Jack Welch, former CEO and near-legendary leader of General Electric, in his book Jack: Straight from the Gut, lists the following six rules that are key to leading a company successfully:
1. Control your destiny or someone else will
2. Face reality as it is, not as you wish it to be
3. Be candid with everyone
4. Don’t manage, lead
5. Change before you have to
6. If you don’t have a competitive advantage, don’t compete
It’s clear to me why Jack Welch was so successful and famous as a leader; this list is concise and power-packed. Immediately upon reading it I can think of companies that violate all six completely! Conversely, as I skim back through the pages of author Jim Collin’s book Good to Great, it is apparent that the great companies all live by these simple but powerful rules. 
An interesting question might be why the difference between companies? Why do some organizations wallow around in irrelevance, allowing outside forces and markets to move them rather than the opposite, ignoring reality and instead believing some home-spun placebo self-spin, tweaking and spinning the truth to everyone else, managing and controlling instead of leading and inspiring, resisting change to the point of stodginess, and existing in the marketplace without any distinguishing capabilities, while at the same time other companies push boldly forward, with eyes wide open and focused upon brutal realities, being candid and open and honest, leading from the front, changing rapidly and with agility and buy-in, and establishing clear competitive advantages?
I believe the answer is already eloquently spelled out in both Welch’s and Collin’s book: leadership.
As students of leadership, all three of you dear readers out there would do well to learn from this conclusion: leadership makes all the difference.

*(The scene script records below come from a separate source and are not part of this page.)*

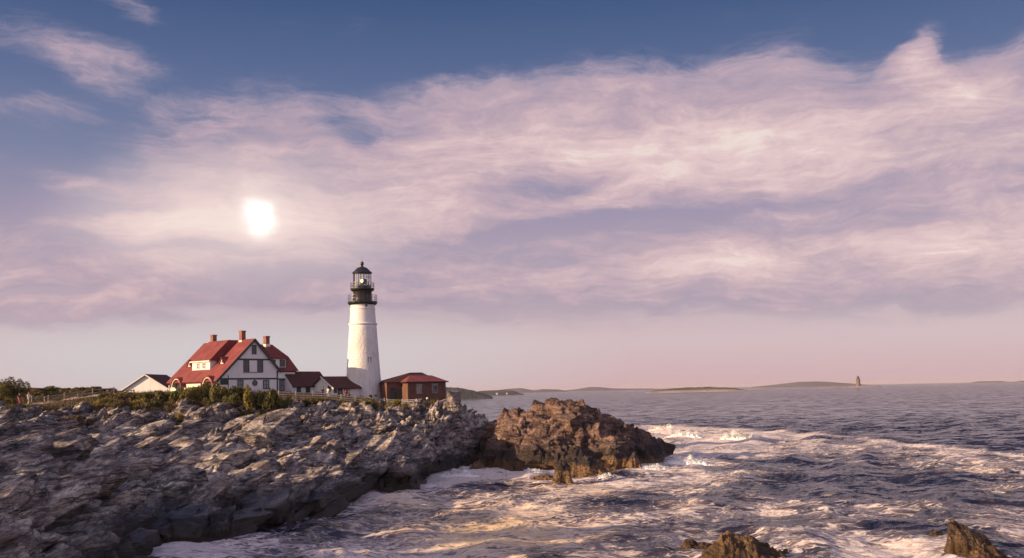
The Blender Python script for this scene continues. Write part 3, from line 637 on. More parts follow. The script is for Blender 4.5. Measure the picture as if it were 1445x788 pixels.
m, nt, p = newmat('window_glass'); p.inputs['Base Color'].default_value = (.035, .045, .055, 1); p.inputs['Roughness'].default_value = .06; p.inputs['Specular IOR Level'].default_value = .7; M_PANE = m
m, nt, p = newmat('curtained_glass'); g = G(nt); g.set(p.inputs['Base Color'], g.mix(g.mapr(g.noise(g.scale(g.obj(), (6, 6, .4)), 1.5, 3), .4, .6), (.34, .32, .31), (.16, .16, .17))); p.inputs['Roughness'].default_value = .08; M_CURT = m
m, nt, p = newmat('lantern_glass'); p.inputs['Base Color'].default_value = (.93, .97, .96, 1); p.inputs['Transmission Weight'].default_value = .9; p.inputs['Roughness'].default_value = .03; p.inputs['IOR'].default_value = 1.12; M_LGLASS = m
m, nt, p = newmat('lamp_glow'); p.inputs['Base Color'].default_value = (.9, .7, .3, 1); p.inputs['Emission Color'].default_value = (1, .72, .28, 1); p.inputs['Emission Strength'].default_value = 2.2; M_LAMP = m
def tower_mat():
    m, nt, p = newmat('tower_whitewash'); g = G(nt); v = g.obj()
    s = g.n('ShaderNodeSeparateXYZ'); g.set(s.inputs[0], v)
    ang = g.math('ARCTAN2', s.outputs[1], s.outputs[0]); cb = g.n('ShaderNodeCombineXYZ'); g.set(cb.inputs[0], g.math('MULTIPLY', ang, 2.6)); g.set(cb.inputs[1], s.outputs[2])
    br = g.n('ShaderNodeTexBrick'); g.set(br.inputs[0], cb.outputs[0]); br.inputs['Scale'].default_value = 1; br.inputs['Brick Width'].default_value = .62; br.inputs['Row Height'].default_value = .30; br.inputs['Mortar Size'].default_value = .03
    f = g.math('MAXIMUM', g.mapr(g.noise(g.scale(v, (1, 1, .35)), 1.1, 7, .65), .42, .75), g.mapr(g.noise(g.scale(v, (1, 1, .06)), 2.4, 6, .6), .54, .70, 0, .9))
    g.set(p.inputs['Base Color'], g.mix(f, (.90, .88, .85), (.70, .65, .58))); p.inputs['Roughness'].default_value = .7
    low = g.mapr(s.outputs[2], 13.2, 13.6, 1, .12)
    h = g.math('ADD', g.math('MULTIPLY', br.outputs[1], -.3), g.noise(v, 2.6, 5, .6))
    bp = g.n('ShaderNodeBump'); bp.inputs['Distance'].default_value = .13; g.set(bp.inputs['Strength'], low); g.set(bp.inputs['Height'], h)
    g.set(p.inputs['Normal'], bp.outputs[0]); return m
M_TOWER = tower_mat()
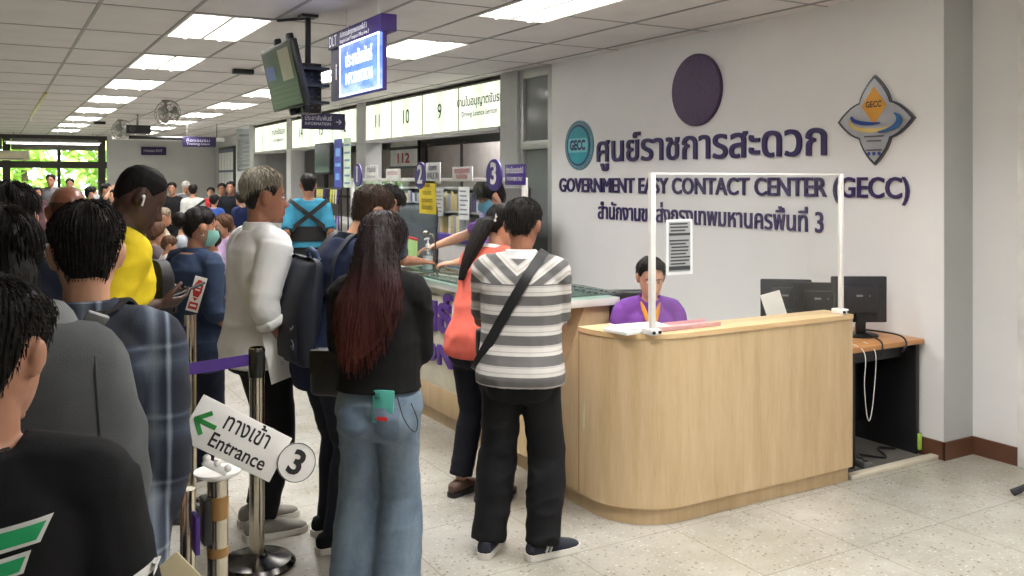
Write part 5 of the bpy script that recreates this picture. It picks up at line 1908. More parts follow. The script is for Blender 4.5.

That is why we hash through its principles so incessantly on this blog. Many so-called leaders are simply imposters; or what we used to call ‘posers’ in the motocross world. And many companies just exist, riding out their run until they simply can’t make it anymore. Excellent leaders understand and confront this brutal reality, learning from bad examples and aspiring to the clarity and courage espoused by Jack Welch’s list. Those that can fulfill his mandate are few but phenomenal. And the rest, well, they are simply on the race track to give the real leaders someone to pass.
May you be among those lapping the traffic! Pursue leadership excellence by memorizing and living this list! See you at the podium!